Kunuk got his first taste of TV production in 1981. He flew to Montreal to sell soapstone sculptures and bought his first moving-picture camera. Since then, he’s produced and directed over a dozen TV films and programs on Inuit culture. He is the co-founder and president of Iglooik Isuma Productions, the first Inuit-run television production company.

Kunuk said his most recent documentary, Qapirangajuq, looks at global warming through a different lens- the Inuit elders of Nunavut.

“The whole world is talking about climate change and we felt we were being left out.”

Co-director Ian Mauro is from Manitoba, but has been living in the Arctic on and off for the past ten years. He has a doctorate in environmental science and is the Canada Research Chair in Human Dimensions of Environmental Change.

When asked why he kept returning to the north, he said he wants to give back to the people who welcomed him into their families and taught him how to live off the land.

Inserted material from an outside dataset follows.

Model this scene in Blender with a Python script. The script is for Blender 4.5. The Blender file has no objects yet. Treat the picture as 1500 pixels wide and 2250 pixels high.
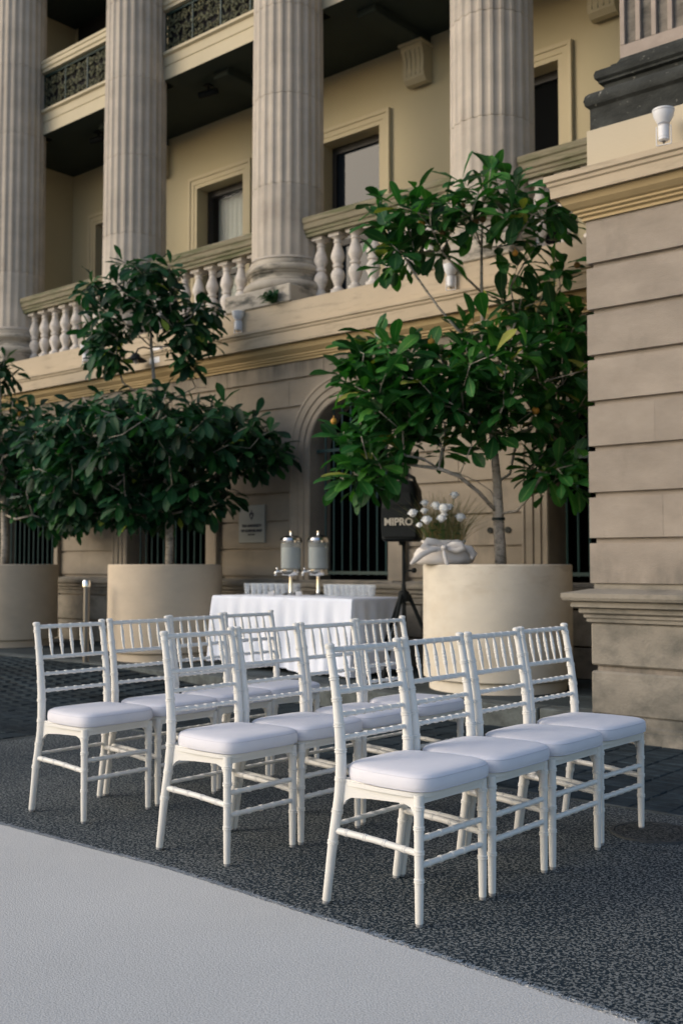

“It’s the human relationships. It’s meeting people in the Arctic and once you have the opportunity to meet Inuit, they are the most generous, knowledgeable and friendly people I’ve ever met.”

In a question and answer session following the film, audience members asked what role the public can play in stopping the negative effects climate change has on our northern neighbours.

Mauro said we need to take a lesson from the Inuit in conserving our energy and resources.
“It’s just a matter of studying up and saying ‘you know what, there’s a problem and we need to change the way we live.’

“Climate change is caused by the south, it’s caused by our industries, it’s caused by our lifestyles and the people who bear the brunt of it are people who have very little to do with causing it,” Mauro said.